I have seen corrosion more than once cause the ELT to activate.
This.

I have seen battery acid leak on the ELT wiring that was placed below the battery resulting in corroded insulation, corroded wire, and a short circuit that set it off.

I have also seen Ameri-King ELTs fail in various modes (including transmitting and indicating that they were transmitting) for no apparent reason other than crappy equipment.
 
What Causes ELTs to Activate (Besides a Crash)?
A fat-fingered mechanic during annual.
Don't ask how I know.
After it going off for 3 days, nobody bothered calling. I went to apologize to the tower afterwards and only received puzzled looks.
I now believe the nay-sayers who claim that that nobody listens. No kidding.

Harold, glad to hear that somebody cared enough to call you, that shows nice initiative.
 
I have also seen Ameri-King ELTs fail in various modes (including transmitting and indicating that they were transmitting) for no apparent reason other than crappy equipment.
Yep, if the battery in the AK remote goes dead the thing starts transmitting.
 
I set one off due to nosewheel shimmey, (rented 172) The damper got fixed in the next day or so. Recently I set mine off by whacking it on the palm of my hand, The case broke, but it passed annual inspection. ;) I'll have a new one before next annual, (I hope).
 
A fat-fingered mechanic during annual.
Don't ask how I know.
After it going off for 3 days, nobody bothered calling. I went to apologize to the tower afterwards and only received puzzled looks.
I now believe the nay-sayers who claim that that nobody listens. No kidding.

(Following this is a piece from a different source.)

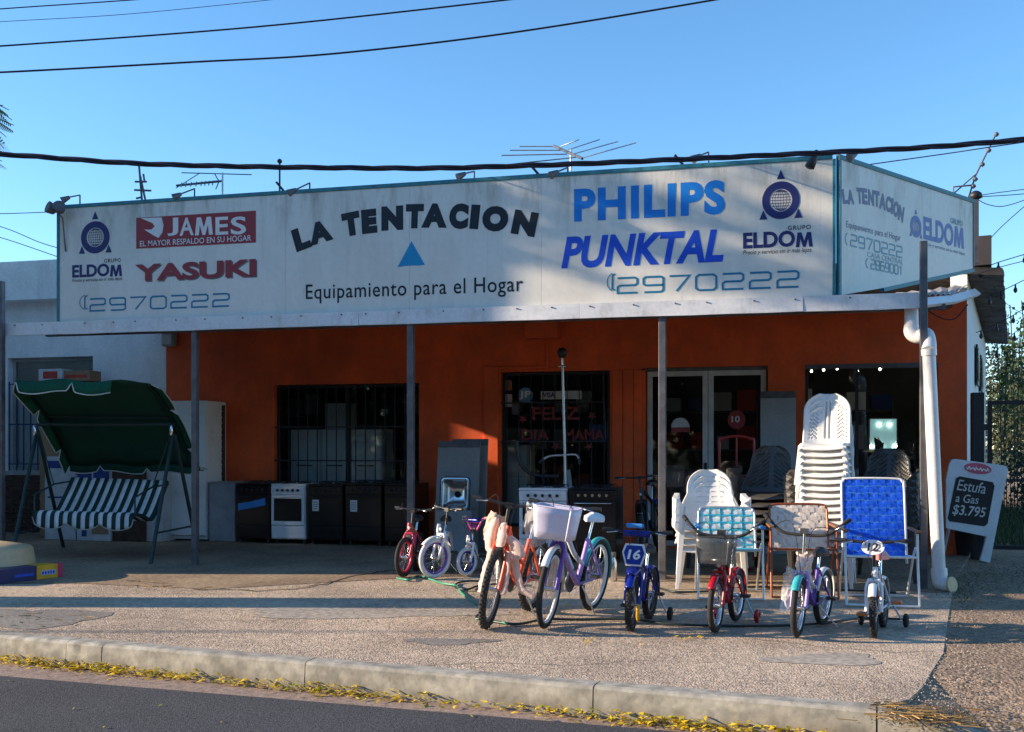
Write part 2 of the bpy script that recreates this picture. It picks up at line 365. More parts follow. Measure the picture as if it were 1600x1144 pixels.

Harold, glad to hear that somebody cared enough to call you, that shows nice initiative.
CAP does that to teach their cadets.
 
I aborted a takeoff when I noticed my ASI not reading. While I was under the panel looking a chap came up to me and informed me my ELT was going off.
 
As it turns out, I received another follow-up from the CAP representative a few hours after I made this post. They sent another group out to the airport after I gave them permission to enter my airplane and discovered that it was not my airplane emitting an ELT signal after all. It sounded like one of my neighboring aircraft had one going off.
 
I hunted one down in a USPS train car once. Apparently train rides are bumpy, even packed in styrofoam and that rubber stuff. The postal inspector was ticked that the Sheriff made him roll out at midnight to open the car.
Many, many, many moons ago, we found one in a third floor file cabinet of a bank building. Guy put his brand new, still in the box ELT in the office cabinet before leaving work on Friday. Secretary later slammed it shut. Spent the entire weekend trying to track down an intermittent signal...
 
Many, many, many moons ago, we found one in a third floor file cabinet of a bank building. Guy put his brand new, still in the box ELT in the office cabinet before leaving work on Friday. Secretary later slammed it shut. Spent the entire weekend trying to track down an intermittent signal...

LOL. And inside a metal box.

Friends shared this one from last week here...

PLB activation with GPS coordinates.
Drive right to the guy's house.
He sees the antennas on the car and knows what they're looking for. He yells from his front porch...
"It's not mine! The batteries are dead in it!"

LOL. It was his. He had been playing with it because he thought it was dead.